-- Begin Source records --

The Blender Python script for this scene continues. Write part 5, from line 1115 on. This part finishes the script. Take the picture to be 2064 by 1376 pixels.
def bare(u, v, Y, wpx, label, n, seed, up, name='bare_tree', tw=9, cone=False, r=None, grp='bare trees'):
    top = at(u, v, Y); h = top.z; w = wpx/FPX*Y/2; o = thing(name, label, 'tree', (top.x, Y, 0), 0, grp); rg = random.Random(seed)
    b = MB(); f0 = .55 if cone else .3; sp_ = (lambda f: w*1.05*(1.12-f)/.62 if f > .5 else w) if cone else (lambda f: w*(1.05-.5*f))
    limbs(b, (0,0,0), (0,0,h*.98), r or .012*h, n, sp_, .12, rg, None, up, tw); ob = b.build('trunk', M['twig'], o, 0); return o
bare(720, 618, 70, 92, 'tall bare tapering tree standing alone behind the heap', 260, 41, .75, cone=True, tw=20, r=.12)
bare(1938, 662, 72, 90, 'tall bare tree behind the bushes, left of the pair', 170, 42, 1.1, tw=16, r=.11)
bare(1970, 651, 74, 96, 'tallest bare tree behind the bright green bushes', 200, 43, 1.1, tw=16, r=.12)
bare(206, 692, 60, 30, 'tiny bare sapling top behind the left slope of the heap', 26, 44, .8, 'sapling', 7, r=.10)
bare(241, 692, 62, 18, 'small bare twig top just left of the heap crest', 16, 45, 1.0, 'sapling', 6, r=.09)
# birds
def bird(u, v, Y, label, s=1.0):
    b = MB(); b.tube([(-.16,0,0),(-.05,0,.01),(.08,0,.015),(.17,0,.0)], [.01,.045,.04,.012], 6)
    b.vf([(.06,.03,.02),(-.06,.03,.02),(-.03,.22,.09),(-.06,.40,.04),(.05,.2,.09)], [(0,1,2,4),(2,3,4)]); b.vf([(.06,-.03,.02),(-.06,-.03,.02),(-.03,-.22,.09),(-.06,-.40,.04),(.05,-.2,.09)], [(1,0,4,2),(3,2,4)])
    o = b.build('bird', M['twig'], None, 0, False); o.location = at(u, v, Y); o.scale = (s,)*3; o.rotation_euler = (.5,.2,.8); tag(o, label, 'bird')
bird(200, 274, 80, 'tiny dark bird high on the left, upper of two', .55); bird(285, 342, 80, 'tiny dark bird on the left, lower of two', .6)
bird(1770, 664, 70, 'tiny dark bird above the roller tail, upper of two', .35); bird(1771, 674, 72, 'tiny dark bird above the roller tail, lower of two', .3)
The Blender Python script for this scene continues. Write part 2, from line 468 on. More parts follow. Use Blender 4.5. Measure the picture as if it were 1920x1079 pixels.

-- End Source records --

Set down every line of the listing above again, exactly as given.

● **Solution for this exercise**
The Blender Python script for this scene continues. Write part 5, from line 1115 on. This part finishes the script. Take the picture to be 2064 by 1376 pixels.
def bare(u, v, Y, wpx, label, n, seed, up, name='bare_tree', tw=9, cone=False, r=None, grp='bare trees'):
    top = at(u, v, Y); h = top.z; w = wpx/FPX*Y/2; o = thing(name, label, 'tree', (top.x, Y, 0), 0, grp); rg = random.Random(seed)
    b = MB(); f0 = .55 if cone else .3; sp_ = (lambda f: w*1.05*(1.12-f)/.62 if f > .5 else w) if cone else (lambda f: w*(1.05-.5*f))
    limbs(b, (0,0,0), (0,0,h*.98), r or .012*h, n, sp_, .12, rg, None, up, tw); ob = b.build('trunk', M['twig'], o, 0); return o
bare(720, 618, 70, 92, 'tall bare tapering tree standing alone behind the heap', 260, 41, .75, cone=True, tw=20, r=.12)
bare(1938, 662, 72, 90, 'tall bare tree behind the bushes, left of the pair', 170, 42, 1.1, tw=16, r=.11)
bare(1970, 651, 74, 96, 'tallest bare tree behind the bright green bushes', 200, 43, 1.1, tw=16, r=.12)
bare(206, 692, 60, 30, 'tiny bare sapling top behind the left slope of the heap', 26, 44, .8, 'sapling', 7, r=.10)
bare(241, 692, 62, 18, 'small bare twig top just left of the heap crest', 16, 45, 1.0, 'sapling', 6, r=.09)
# birds
def bird(u, v, Y, label, s=1.0):
    b = MB(); b.tube([(-.16,0,0),(-.05,0,.01),(.08,0,.015),(.17,0,.0)], [.01,.045,.04,.012], 6)
    b.vf([(.06,.03,.02),(-.06,.03,.02),(-.03,.22,.09),(-.06,.40,.04),(.05,.2,.09)], [(0,1,2,4),(2,3,4)]); b.vf([(.06,-.03,.02),(-.06,-.03,.02),(-.03,-.22,.09),(-.06,-.40,.04),(.05,-.2,.09)], [(1,0,4,2),(3,2,4)])
    o = b.build('bird', M['twig'], None, 0, False); o.location = at(u, v, Y); o.scale = (s,)*3; o.rotation_euler = (.5,.2,.8); tag(o, label, 'bird')
bird(200, 274, 80, 'tiny dark bird high on the left, upper of two', .55); bird(285, 342, 80, 'tiny dark bird on the left, lower of two', .6)
bird(1770, 664, 70, 'tiny dark bird above the roller tail, upper of two', .35); bird(1771, 674, 72, 'tiny dark bird above the roller tail, lower of two', .3)
The Blender Python script for this scene continues. Write part 2, from line 468 on. More parts follow. Use Blender 4.5. Measure the picture as if it were 1920x1079 pixels.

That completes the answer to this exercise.